Le lien avec le syndicaliste semble évident. Dans sa lancée, l’agent de la CDI évoque le cas d’un autre manifestant :
« T’as vu l’enculé [le coup] qu’il a foutu sur le bouclar [le bouclier de l’agent ndlr] »
Rapidement, on entend un bruit. Un autre policier semble donner deux petits coups sur la caméra-piéton.
« La caméra les gars, la caméra, elle tourne »
« L’ensemble de la troupe est complice. Pas un des policiers ne lui a dit un mot… »
C’est probablement ces mots qui ont le plus choqué Frédéric Leschiera questionné par Rue89Lyon, à l’issue du visionnage de ces images :
« L’ensemble de la troupe est complice. Pas un des policiers ne lui a dit un mot… »
À 63 ans aujourd’hui, le syndicaliste l’affirme : il a été agressé « pour la première fois de sa vie » à Lyon. Le représentant du syndicat SUD commerce n’est pourtant pas un novice des parcours lyonnais. Il dit participer aux manifestations depuis ses 13 ans.
Comme beaucoup, il fait le lien entre les changements de la doctrine du maintien de l’ordre en 2016 et cette violence. Il n’a pas été agressé par un CRS mais par un agent de la CDI. Une compagnie d’intervention venant en renfort de la Bac (Brigade anti-criminalité). « Si on m’avait dit que je regretterai les CRS… », lâche-t-il.
Et après ? Frédéric Leschiera attend les suites du dossier.
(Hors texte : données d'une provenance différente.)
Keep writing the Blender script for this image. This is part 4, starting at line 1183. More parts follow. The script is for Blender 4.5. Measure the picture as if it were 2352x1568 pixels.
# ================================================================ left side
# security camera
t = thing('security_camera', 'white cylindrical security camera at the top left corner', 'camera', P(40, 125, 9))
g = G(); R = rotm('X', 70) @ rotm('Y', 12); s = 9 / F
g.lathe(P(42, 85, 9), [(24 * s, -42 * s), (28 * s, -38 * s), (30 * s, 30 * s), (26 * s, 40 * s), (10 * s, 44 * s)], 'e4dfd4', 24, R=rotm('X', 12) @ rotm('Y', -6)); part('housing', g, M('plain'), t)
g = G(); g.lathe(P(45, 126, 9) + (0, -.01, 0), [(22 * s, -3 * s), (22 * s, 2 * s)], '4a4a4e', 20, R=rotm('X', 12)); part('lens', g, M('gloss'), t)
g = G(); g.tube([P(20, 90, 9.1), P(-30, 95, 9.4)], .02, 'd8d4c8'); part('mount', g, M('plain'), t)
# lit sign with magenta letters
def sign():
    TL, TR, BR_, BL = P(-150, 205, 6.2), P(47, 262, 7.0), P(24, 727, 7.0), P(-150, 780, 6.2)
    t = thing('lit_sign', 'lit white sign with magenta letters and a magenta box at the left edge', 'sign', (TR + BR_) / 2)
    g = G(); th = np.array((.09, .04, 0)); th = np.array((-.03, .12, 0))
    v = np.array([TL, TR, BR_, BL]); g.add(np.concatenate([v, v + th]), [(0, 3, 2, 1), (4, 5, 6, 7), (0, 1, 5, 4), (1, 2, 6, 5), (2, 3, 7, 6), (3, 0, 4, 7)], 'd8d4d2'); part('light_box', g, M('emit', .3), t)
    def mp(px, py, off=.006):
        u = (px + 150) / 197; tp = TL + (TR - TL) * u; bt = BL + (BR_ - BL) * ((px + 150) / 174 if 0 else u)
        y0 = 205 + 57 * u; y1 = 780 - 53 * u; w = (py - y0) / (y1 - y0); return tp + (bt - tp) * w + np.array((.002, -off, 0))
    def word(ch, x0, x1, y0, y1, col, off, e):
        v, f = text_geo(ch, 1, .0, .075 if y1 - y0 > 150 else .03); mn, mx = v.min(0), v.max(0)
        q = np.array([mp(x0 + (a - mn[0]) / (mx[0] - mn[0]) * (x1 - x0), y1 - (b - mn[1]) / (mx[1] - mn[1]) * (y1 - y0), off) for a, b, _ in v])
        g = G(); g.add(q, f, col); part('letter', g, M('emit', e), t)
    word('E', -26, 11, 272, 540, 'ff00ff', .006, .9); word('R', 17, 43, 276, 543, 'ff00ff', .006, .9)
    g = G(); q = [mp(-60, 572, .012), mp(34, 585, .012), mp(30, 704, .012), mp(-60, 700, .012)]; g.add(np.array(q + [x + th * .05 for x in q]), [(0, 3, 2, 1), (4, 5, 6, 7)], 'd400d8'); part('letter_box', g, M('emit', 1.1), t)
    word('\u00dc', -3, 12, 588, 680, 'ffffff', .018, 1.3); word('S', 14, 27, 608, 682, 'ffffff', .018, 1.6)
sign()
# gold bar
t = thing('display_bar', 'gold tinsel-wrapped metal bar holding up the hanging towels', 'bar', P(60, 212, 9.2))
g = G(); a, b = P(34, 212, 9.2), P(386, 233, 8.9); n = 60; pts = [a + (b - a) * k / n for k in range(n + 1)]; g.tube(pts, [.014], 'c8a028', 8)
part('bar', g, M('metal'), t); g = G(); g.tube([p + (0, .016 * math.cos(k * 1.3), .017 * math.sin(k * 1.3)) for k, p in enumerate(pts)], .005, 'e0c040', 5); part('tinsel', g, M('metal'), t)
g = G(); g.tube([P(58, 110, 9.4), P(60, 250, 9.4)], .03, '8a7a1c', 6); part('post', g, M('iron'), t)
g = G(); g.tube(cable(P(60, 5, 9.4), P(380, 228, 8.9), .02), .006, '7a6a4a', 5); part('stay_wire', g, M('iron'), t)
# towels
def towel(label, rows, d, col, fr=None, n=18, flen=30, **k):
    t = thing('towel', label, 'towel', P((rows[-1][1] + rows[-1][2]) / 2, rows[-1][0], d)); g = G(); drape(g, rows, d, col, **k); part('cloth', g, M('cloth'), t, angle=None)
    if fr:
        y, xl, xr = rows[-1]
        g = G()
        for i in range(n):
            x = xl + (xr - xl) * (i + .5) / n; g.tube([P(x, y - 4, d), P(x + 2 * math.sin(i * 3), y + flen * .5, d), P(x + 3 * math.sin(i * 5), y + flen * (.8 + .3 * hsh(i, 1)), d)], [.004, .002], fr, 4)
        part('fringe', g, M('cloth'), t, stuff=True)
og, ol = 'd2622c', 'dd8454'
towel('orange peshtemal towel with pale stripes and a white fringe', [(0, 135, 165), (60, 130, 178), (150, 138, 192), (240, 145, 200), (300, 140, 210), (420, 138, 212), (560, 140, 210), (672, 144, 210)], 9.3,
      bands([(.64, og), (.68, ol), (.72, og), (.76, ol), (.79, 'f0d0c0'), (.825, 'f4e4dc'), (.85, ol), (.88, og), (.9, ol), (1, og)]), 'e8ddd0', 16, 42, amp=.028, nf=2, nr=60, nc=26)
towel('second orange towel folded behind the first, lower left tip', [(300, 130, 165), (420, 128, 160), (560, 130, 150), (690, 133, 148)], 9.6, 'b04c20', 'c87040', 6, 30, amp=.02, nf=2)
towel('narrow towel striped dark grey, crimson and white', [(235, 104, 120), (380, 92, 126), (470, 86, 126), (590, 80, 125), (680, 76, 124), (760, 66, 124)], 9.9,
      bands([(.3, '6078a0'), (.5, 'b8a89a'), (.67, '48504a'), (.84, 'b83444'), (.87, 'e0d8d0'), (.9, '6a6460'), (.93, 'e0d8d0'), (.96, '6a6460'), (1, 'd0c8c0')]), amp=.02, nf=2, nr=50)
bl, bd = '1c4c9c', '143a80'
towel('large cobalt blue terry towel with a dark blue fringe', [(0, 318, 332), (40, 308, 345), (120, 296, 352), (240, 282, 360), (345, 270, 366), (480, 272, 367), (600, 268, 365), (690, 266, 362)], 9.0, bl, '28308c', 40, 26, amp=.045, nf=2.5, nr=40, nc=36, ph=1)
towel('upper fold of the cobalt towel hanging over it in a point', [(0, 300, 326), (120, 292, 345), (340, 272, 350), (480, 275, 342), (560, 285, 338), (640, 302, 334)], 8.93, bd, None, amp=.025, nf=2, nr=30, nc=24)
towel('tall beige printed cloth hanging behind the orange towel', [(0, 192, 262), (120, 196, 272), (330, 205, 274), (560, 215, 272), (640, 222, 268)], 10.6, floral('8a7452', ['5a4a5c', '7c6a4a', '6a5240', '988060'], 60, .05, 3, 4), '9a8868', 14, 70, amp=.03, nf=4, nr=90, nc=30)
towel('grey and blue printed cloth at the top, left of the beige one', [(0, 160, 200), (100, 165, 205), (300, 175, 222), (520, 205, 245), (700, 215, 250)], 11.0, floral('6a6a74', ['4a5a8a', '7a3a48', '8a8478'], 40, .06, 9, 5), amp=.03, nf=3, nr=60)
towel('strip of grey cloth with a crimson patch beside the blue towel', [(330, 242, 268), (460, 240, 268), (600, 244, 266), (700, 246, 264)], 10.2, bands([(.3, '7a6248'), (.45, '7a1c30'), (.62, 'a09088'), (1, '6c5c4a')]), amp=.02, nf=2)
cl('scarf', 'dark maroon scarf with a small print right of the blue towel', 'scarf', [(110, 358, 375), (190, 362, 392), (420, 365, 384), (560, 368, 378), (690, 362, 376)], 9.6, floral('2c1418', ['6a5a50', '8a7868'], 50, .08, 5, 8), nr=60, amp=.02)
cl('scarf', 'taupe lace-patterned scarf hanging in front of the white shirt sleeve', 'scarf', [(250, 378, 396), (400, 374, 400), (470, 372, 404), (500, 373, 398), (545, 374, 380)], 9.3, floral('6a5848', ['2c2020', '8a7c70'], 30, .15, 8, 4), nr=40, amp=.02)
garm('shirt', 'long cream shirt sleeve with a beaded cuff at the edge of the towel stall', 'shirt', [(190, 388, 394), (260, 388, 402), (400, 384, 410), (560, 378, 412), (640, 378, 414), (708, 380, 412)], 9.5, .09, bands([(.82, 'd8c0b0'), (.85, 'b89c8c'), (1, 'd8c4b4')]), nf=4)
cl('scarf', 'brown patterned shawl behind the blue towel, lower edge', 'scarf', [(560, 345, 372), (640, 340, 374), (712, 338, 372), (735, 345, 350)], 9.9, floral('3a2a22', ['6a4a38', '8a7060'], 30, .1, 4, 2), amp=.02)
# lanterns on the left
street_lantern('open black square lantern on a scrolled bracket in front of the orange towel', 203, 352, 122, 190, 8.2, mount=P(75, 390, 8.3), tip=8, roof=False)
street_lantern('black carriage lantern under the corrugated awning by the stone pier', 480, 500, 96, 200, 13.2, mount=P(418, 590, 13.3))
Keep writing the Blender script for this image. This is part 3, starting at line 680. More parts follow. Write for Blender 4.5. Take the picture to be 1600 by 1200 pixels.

Pour lui, il est la personne « idéale » pour faire un « semblant de justice ».
« Je n’ai pas de conséquences physiques irrémédiables, je suis un peu âgé et je suis un ancien conseiller au prud’homme… Bref, je suis la personne idéale pour pouvoir dire que l’IGPN fait son boulot.»
De l’ensemble des dossiers ouverts ce jour-là, il est un des rares dont l’affaire n’est pas classée. Reste que, pour l’instant, aucune date de procès n’est connue. Contactée, son avocate, Sofia Soula-Michal espère que cette vidéo « édifiante » entraine un renvoi devant le tribunal correctionnel. En attendant, l’instruction est toujours en cours.